In Brit Bennett’s extraordinary novel, forgiveness becomes the most difficult thing to decipher

There is a line from Esperanza Spalding’s Emily’s D+Evolution that has haunted me for most of the year:

“Take a little girl who gets to see her mama broke down / Now she’s a lady made for the modern world.”

The song is called “Judas.”

It’s about “innocent wrecking balls” — the raging boys and girls who are trying to figure out where they belong in a world that already views them as trouble. Those lines were all I could think about after meeting Nadia Turner in The Mothers.

Nadia Turner is a 17-year-old from Oceanside, California whose mother killed herself and chose not to leave a note. Her mother is there and then she isn’t anymore — broken down or otherwise. And so, the central question of Bennett’s novel becomes: how do girls navigate their path to womanhood without mothers there to guide them?

“How do girls navigate their path to womanhood without mothers there to guide them?”

To everyone who knows the Turner family at church, Nadia becomes her mom’s ghost: “She looked so much like her mother that folks around the Upper Room started to feel like they’d seen Elise Turner again.” As Nadia learns, one way for your absent mother to guide you through womanhood is to retrace her path.

In ways beyond from her beauty, Nadia truly is her mother’s ghost. She is around the age her mother was when she got pregnant and dropped out of high school. “If my mom had gotten rid of me, would she still be alive?” This becomes one of many curiosities Nadia battles in attempt of understanding her suicide. Nadia tries to bury her grief between the sheets with Luke Sheppard (a former football hero who also happens to be the pastor’s son) and her mother’s history repeats itself in the form of a positive pregnancy test. “Of all people, she should have known better. She was her mother’s mistake.” Nadia isn’t her mother, though. She gets pregnant and then chooses not to be anymore. In retracing her mother’s path, she also chooses to rewrite it.

Nadia is good at keeping secrets. She even manages to shield rumors from her best friend, Aubrey Evans. Aubrey is the other motherless girl at church, whose mother isn’t dead — just gone. She makes it clear that there are other reasons to be motherless: “. . . we don’t get along, that’s all,” Aubrey tells Nadia. What Aubrey doesn’t admit is that her mother has chosen a life of lovesickness over raising her daughter.

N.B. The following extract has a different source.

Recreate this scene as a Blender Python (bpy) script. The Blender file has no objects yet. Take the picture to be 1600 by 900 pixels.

Her heart has a habit of choosing the wrong men.

At its core, The Mothers is a novel about choice. Some choices are uncontrollable and impulsive, while others are pragmatic. Nadia Turner chooses to leave town for college and navigate her potential outside of the small community where she grew up. As Aubrey puts it, “Anywhere [Nadia] wants to be, she goes.” Aubrey chooses to stay and build her life in Oceanside. She hopes to fall in love, settle down, and start a family. The girls build different paths, but the end goal is the same: to lead happier lives than their mothers. This is where Bennett nails the paradox modern women face: the freedom of choice and the anxiety that comes with that responsibility — that people will still judge your choices.

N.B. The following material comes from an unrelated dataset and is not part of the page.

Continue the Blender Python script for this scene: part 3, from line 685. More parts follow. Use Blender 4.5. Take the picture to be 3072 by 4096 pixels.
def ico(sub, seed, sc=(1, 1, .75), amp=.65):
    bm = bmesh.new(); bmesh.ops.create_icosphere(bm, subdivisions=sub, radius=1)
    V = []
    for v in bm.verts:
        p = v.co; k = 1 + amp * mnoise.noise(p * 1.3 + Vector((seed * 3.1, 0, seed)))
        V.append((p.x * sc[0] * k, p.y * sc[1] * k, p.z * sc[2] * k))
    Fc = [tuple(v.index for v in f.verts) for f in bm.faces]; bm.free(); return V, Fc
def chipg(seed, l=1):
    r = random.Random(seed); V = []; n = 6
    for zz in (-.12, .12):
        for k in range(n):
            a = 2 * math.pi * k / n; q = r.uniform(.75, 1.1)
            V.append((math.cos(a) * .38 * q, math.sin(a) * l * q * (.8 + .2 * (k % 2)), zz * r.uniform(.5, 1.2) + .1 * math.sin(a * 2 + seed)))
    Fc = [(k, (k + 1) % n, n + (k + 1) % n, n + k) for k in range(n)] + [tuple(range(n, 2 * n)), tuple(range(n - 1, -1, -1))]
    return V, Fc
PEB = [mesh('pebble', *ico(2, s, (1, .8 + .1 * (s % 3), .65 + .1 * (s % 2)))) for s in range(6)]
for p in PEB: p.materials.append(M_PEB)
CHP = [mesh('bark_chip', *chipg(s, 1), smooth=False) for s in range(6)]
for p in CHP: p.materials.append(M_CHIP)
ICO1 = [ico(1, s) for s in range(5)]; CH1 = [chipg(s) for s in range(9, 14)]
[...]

Is a decision only a mistake if it hurts people? Or if it is chosen out of naiveté? Mistakes have many faces. By definition, making a mistake is about choosing wrong. Bennett makes it clear that mistakes aren’t always about choice — sometimes they’re about losing control — about wanting to make a mistake. (Lust, by the way, is a surefire way to lose control.) Beyond that, Bennett begs a bigger question about choice — what do we do with good decisions that others see as choosing wrong?

This is what I love about Bennett’s novel: again and again, women make their decisions and do not apologize for them. Even the more difficult ones. Elise Turner decides to leave her life and doesn’t explain it away in a note. Nadia doesn’t blame anyone for her choices either. “No one made me do anything,” she says more than once about her abortion. “Her mother was dead now, long gone, but she might have been proud to know that her daughter didn’t blame anyone for her choices. She was that strong, at least.”

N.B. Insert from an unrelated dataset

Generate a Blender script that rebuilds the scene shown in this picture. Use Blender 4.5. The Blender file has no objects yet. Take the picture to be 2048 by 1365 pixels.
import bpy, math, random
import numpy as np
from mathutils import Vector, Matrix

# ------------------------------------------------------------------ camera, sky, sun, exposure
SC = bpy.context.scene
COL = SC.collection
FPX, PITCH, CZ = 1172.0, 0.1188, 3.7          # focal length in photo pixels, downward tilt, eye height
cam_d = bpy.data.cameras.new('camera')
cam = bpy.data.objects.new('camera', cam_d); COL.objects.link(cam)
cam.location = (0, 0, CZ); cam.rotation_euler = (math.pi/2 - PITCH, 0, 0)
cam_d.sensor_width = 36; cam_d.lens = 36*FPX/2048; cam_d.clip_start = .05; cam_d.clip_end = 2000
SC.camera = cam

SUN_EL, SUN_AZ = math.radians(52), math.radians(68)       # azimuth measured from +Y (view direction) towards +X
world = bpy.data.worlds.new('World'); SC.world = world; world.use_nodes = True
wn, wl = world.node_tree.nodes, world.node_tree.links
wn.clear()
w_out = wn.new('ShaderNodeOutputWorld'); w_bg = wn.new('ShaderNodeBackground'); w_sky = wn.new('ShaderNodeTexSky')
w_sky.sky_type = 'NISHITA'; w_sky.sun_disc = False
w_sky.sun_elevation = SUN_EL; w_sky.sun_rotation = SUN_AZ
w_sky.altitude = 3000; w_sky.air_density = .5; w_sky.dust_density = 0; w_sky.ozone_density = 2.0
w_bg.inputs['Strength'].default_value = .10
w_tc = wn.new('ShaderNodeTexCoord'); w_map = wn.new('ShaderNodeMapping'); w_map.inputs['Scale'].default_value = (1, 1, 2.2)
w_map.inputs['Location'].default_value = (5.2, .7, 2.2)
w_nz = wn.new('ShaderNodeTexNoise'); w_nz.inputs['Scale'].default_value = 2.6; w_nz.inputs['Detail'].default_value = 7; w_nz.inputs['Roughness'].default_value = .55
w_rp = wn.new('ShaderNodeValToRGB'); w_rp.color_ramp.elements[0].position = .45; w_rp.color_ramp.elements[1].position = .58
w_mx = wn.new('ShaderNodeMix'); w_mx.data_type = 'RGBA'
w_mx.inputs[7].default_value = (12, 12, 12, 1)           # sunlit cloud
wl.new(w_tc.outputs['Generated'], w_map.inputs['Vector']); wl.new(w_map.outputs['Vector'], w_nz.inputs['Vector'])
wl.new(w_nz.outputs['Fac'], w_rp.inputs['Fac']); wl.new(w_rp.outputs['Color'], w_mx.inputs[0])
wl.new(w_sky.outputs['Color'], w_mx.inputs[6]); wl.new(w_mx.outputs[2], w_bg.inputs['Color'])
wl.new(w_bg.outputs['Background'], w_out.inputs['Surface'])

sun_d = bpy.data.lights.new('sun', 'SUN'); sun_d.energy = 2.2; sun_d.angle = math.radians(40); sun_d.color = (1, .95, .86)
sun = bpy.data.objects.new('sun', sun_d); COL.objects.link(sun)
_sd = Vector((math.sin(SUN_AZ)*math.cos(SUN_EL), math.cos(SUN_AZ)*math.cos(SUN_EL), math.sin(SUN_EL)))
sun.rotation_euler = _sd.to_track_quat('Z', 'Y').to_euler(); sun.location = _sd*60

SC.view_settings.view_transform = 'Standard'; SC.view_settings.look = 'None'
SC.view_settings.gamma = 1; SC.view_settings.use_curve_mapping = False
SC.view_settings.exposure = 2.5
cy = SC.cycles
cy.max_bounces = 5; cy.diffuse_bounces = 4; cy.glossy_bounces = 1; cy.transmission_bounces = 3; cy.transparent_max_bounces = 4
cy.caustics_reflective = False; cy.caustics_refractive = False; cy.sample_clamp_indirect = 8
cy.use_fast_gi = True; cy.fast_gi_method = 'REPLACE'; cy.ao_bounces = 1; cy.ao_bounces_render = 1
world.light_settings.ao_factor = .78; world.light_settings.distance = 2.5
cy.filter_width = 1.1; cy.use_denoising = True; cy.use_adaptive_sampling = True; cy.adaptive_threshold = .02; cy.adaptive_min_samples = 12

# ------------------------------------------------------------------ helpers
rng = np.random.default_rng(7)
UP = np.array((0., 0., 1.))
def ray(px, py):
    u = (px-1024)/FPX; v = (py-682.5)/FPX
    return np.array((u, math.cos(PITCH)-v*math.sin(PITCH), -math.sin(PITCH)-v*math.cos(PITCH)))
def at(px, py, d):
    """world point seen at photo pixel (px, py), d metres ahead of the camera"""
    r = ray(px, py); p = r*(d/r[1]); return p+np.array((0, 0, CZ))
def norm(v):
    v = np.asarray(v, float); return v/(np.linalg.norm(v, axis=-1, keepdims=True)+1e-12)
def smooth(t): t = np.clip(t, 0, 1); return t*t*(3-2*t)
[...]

“The Mothers is a novel about choice.”

Even definitive choices — ones that aren’t mistakes — can lead you to wonder what different paths would have yielded. Bennett does this beautifully through Nadia and Luke’s daydreams of a reality where their baby was born into the world. In Nadia’s mind, “he grew into a boy, a teenager, a man.” She even imagines him throwing a ball, wondering if he could have been an athlete like his father. That’s the hurt Nadia, Luke, Aubrey and others in The Mothers endure — all the potential they imagine in their past — Luke’s football career, Nadia’s baby and the family they could have built their lives around. That impulse to look back before going forward is what makes Bennett’s characters so relatable.

Bennett broke my heart with this novel, with her investigation of friendship, secrets, love, choice and forgiveness. Forgiveness is the hardest to decipher in The Mothers. “Forgive this innocent wrecking ball” is also a line that hits hard in Esperanza Spalding’s “Judas.” It comes back every time she gets to the chorus.

Women hear it all the time: we say sorry too much. We’re too shy about what we want, too afraid to be seen as bossy. But that softness isn’t the only danger — saying a word over and over can dull it. “Sorry” should mean something. Forgiveness is easier to earn when the word has that power.